** BEGIN STORED DATA **

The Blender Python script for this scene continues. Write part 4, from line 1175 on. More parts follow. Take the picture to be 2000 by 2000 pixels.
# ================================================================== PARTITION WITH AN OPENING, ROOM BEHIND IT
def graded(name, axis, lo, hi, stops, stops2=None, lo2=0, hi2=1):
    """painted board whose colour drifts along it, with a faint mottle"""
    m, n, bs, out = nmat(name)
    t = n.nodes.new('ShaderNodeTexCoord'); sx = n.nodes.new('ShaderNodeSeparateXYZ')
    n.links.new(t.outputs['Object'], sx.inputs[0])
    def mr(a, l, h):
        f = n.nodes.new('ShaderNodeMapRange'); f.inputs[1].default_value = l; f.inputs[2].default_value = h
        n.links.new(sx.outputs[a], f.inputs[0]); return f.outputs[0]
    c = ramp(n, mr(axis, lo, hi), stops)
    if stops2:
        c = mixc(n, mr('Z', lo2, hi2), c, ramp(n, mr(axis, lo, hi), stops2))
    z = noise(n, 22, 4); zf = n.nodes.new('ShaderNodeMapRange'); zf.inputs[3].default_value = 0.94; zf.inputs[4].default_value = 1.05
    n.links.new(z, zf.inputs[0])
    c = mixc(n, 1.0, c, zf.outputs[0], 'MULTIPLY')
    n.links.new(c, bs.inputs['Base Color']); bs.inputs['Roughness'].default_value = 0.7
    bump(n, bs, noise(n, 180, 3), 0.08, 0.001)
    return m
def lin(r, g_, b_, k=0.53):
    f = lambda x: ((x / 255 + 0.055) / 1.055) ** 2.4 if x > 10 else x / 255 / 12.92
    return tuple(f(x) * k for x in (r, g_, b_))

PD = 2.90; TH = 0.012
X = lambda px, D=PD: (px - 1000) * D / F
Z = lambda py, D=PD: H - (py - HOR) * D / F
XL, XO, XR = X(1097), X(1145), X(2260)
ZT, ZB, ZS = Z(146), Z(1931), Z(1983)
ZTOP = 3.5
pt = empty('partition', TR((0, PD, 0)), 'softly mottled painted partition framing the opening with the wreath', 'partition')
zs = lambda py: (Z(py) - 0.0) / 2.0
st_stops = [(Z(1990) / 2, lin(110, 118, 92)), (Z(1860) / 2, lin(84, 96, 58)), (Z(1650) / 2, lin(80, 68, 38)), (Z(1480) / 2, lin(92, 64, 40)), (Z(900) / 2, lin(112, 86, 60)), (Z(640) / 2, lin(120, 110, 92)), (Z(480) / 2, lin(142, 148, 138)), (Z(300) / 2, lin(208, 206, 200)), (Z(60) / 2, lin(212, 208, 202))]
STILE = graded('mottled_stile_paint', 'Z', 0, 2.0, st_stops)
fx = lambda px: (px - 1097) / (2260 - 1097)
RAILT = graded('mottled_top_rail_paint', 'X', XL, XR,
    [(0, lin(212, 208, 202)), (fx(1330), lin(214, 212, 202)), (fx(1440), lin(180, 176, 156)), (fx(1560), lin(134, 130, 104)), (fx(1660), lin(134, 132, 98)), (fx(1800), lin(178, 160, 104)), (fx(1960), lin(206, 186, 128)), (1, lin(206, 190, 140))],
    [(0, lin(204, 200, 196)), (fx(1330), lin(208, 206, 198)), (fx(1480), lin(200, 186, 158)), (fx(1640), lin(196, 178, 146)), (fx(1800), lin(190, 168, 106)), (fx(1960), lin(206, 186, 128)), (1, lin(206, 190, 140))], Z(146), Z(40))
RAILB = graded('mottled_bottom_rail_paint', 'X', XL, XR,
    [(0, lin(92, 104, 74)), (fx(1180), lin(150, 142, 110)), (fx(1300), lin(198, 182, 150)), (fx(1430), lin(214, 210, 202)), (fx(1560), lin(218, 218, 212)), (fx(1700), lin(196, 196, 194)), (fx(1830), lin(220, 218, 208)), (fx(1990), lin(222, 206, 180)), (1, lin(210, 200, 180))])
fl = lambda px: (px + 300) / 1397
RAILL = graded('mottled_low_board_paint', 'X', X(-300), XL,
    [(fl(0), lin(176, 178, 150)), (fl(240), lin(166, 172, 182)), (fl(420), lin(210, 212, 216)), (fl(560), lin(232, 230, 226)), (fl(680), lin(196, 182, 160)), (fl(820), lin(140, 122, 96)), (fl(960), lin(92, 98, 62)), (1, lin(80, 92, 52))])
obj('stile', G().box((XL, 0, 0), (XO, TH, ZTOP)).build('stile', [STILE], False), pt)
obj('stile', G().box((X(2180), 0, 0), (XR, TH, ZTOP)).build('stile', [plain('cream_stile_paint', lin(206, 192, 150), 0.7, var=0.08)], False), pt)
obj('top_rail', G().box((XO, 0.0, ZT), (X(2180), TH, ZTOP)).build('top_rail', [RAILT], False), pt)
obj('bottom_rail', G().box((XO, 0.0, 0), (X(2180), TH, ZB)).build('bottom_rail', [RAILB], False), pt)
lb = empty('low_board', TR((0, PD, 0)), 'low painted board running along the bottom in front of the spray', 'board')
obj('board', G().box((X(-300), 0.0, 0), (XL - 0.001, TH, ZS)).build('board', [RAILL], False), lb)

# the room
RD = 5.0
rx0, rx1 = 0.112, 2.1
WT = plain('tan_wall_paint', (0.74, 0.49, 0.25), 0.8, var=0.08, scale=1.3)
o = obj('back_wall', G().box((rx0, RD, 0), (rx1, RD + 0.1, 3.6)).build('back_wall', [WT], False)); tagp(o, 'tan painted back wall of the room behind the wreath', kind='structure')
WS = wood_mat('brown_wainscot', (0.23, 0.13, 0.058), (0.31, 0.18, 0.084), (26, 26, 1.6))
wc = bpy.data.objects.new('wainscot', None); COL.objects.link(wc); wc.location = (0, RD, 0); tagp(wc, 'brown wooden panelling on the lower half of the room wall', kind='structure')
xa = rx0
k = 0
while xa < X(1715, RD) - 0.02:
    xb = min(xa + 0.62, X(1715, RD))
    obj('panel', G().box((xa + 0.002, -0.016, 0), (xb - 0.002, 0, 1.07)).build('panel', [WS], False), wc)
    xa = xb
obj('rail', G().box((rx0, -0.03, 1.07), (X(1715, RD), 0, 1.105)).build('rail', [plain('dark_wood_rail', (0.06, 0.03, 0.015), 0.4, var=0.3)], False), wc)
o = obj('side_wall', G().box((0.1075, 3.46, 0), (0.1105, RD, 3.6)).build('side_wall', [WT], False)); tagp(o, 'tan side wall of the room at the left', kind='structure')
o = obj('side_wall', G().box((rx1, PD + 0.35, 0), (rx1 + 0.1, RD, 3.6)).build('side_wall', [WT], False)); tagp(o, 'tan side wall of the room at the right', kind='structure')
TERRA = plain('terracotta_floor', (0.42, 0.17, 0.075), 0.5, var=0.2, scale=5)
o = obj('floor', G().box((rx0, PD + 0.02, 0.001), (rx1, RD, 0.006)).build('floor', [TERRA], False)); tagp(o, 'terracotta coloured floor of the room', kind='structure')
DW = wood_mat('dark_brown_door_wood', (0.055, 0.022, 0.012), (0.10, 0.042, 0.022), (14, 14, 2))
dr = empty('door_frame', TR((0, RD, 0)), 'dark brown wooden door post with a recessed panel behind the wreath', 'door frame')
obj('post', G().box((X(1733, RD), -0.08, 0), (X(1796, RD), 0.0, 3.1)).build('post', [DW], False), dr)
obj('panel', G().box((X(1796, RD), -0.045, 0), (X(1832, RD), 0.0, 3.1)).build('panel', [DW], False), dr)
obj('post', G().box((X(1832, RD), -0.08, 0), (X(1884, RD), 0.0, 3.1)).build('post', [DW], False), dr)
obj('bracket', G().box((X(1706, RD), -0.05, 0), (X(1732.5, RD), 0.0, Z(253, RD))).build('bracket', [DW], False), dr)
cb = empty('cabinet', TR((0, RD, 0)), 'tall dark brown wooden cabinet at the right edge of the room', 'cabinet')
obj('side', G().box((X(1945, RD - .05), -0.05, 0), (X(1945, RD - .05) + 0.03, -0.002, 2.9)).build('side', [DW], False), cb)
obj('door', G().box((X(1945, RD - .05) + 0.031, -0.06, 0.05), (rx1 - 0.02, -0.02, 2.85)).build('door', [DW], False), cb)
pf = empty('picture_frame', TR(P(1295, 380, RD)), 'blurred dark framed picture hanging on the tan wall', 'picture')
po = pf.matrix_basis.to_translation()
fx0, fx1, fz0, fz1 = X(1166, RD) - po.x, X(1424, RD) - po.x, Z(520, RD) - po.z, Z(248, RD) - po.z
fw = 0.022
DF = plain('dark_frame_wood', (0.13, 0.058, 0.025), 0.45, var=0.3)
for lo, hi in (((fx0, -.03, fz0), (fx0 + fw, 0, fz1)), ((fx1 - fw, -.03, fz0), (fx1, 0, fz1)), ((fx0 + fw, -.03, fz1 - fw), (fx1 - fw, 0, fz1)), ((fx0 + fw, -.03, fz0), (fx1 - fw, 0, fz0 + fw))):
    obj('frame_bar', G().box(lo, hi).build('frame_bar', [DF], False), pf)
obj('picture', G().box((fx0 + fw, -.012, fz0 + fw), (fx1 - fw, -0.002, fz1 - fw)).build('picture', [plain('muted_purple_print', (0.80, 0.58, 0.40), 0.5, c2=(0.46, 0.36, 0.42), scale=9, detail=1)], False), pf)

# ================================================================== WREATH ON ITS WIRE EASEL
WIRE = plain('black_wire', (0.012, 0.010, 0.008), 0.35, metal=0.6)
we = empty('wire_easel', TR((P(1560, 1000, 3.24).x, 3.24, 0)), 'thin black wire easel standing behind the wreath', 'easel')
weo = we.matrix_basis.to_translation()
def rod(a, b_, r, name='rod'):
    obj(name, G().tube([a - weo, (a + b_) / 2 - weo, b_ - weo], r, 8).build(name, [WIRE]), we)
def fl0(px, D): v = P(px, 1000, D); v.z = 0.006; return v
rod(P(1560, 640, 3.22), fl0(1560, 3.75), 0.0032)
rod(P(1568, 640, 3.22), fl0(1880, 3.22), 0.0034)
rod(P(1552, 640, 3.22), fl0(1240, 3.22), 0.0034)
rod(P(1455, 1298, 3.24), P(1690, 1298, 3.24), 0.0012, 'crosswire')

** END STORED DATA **

Extract only the lines from the line with "fx = lambda px: (px - 1097) / (2260 - 1097)" through the line with "140))], Z(146), Z(40))", keeping both end lines exactly as they are.

fx = lambda px: (px - 1097) / (2260 - 1097)
RAILT = graded('mottled_top_rail_paint', 'X', XL, XR,
    [(0, lin(212, 208, 202)), (fx(1330), lin(214, 212, 202)), (fx(1440), lin(180, 176, 156)), (fx(1560), lin(134, 130, 104)), (fx(1660), lin(134, 132, 98)), (fx(1800), lin(178, 160, 104)), (fx(1960), lin(206, 186, 128)), (1, lin(206, 190, 140))],
    [(0, lin(204, 200, 196)), (fx(1330), lin(208, 206, 198)), (fx(1480), lin(200, 186, 158)), (fx(1640), lin(196, 178, 146)), (fx(1800), lin(190, 168, 106)), (fx(1960), lin(206, 186, 128)), (1, lin(206, 190, 140))], Z(146), Z(40))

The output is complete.